Asked whether Fahie might run into a barrier as the “head of state” of a self-governing British territory rather than a sovereign nation such as France, May said: “That’s a good question.
“But it shouldn’t make any difference — a head of state is a head of state.”
United Kingdom could waive status
However, a potential wild card in Fahie’s immunity defense is the United Kingdom, which has authority over the British Virgin Islands and could waive his status as a “head of state” — leaving the premier without official protection against the drug-related charges filed in Miami.
Fahie and BVI’s port director, Oleanvine Maynard, were arrested in Miami last Thursday. Her son, Kadeem Maynard, was arrested in St. Thomas, the U.S. Virgin Islands.
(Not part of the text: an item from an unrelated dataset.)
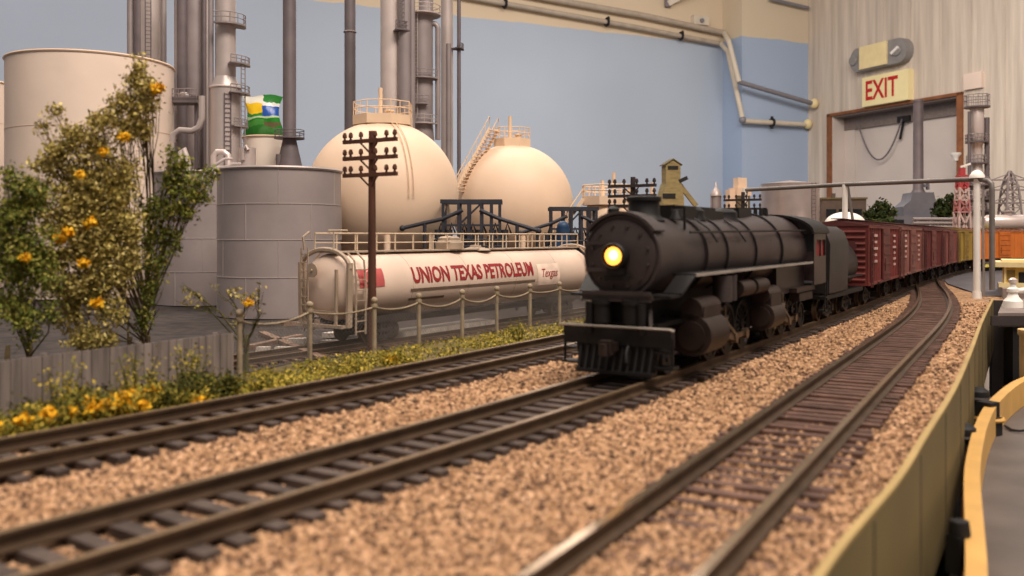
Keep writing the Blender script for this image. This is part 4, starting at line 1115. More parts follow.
tree('leafy_tree', 'tall olive tree with a few yellow blossoms before the big cream tank', 'tree', gnd(128,372,-1.0),
     [(140,66,7,12,25.5),(138,85,15,13,25.5),(152,88,10,9,25.3),(122,104,17,12,25.5),(146,106,14,10,25.5),(100,122,15,11,25.2),(130,128,20,14,25.5),(74,134,14,9,25),(55,112,7,6,25),(60,150,17,10,25),(96,150,22,16,25.4),(42,126,6,6,25),(48,165,16,10,25),(85,180,28,20,25.4),(120,172,20,18,25.6),(40,195,16,14,25),(100,212,28,20,25.4),(60,222,24,20,25.1),(128,225,22,18,25.6),(92,252,26,18,25.4),(112,190,26,18,25.6),(80,200,24,18,25.2),(110,240,26,18,25.5),(75,240,24,18,25.2),(105,275,24,18,25.5),(70,290,22,16,25.2),(55,262,20,18,25),(125,262,18,18,25.6),(88,290,24,18,25.4),(112,312,16,16,25.4),(70,318,16,16,25.2),(90,340,24,10,25.2)],
     m_olive, 3600, .062, trunks=[(0,0),(-1.4,-.2),(.5,.2)], flowers=[(68,232,6,24.5),(80,175,5,24.6),(124,137,6,24.8),(103,152,5,24.8),(84,263,6,24.6),(97,303,7,24.5),(158,88,8,25.2),(60,238,7,24.5),(90,222,7,24.6)], lump=.3)
tree('leafy_tree', 'green bush tree growing at the far left behind the board fence', 'tree', gnd(28,384,-1.0),
     [(12,178,14,12,23.5),(30,190,18,14,23.7),(20,255,26,18,23.6),(8,215,20,16,23.5),(36,262,20,16,23.8),(22,315,20,12,23.6),(22,205,22,18,23.8),(4,232,22,20,23.5),(34,240,20,20,23.8),(14,270,24,20,23.6),(42,282,18,18,23.8),(10,302,18,12,23.6),(50,312,12,12,23.8),(28,330,10,14,23.8)],
     m_green, 3000, .06, trunks=[(0,0),(-.7,.1)], flowers=[(25,257,6,23.2)], lump=.3)
tree('leafy_tree', 'dark green slanting tree between the cream tank and the grey tanks', 'tree', gnd(140,366,-1.0),
     [(172,150,5,8,27),(178,166,14,10,27),(200,178,12,9,27),(212,172,6,6,27),(176,186,18,12,27),(196,196,14,10,27),(160,208,18,14,27),(182,212,16,10,27),(150,235,16,16,27),(172,240,12,12,27),(154,262,13,14,27),(150,290,12,14,27),(146,318,10,14,27)],
     m_green, 3000, .062, trunks=[(0,0),(.15,.1)], lump=.28)
# thin twiggy plant by the fence corner
tree('twiggy_shrub', 'thin bare twigged shrub with one yellow blossom at the wire fence corner', 'shrub', gnd(246,372,-.7),
     [(226,290,14,5,27.5),(246,300,16,6,27.3),(200,300,14,5,27.6),(258,288,8,8,27.2),(240,318,12,8,27.4),(186,288,8,5,27.6),(262,312,6,8,27.2)],
     m_olive, 190, .07, flowers=[(249,303,5,27.0)], lump=.22, twigr=.022, barkm=m_twig)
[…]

All three defendants are charged with conspiring to import more than five kilos of cocaine into the United States and conspiring to commit money laundering.
According to the DEA criminal affidavit, all three were recorded in talks and meetings with the agency’s undercover informant over the past two months in which they plotted to move loads of Colombian cocaine on boats through the British Virgin Islands to Miami. In exchange for their protection, the informant, pretending to be a Mexican drug smuggler, promised to pay Fahie and Oleanvine Maynard $700,000 at first and millions of dollars later as part of their cut of the expected cocaine proceeds, the affidavit says. Based on the arrangement with the DEA informant, Fahie expected to receive $500,000 and Maynard $200,000.
Both foreign officials came to Miami last Wednesday for a cruise convention along with other Caribbean officials. The following day, the informant and another DEA undercover operative lured them to Miami-Opa-locka Executive Airport to check out their cash payment, which was loaded onto an airplane that they believed was destined for the British Virgin Islands, according to the affidavit.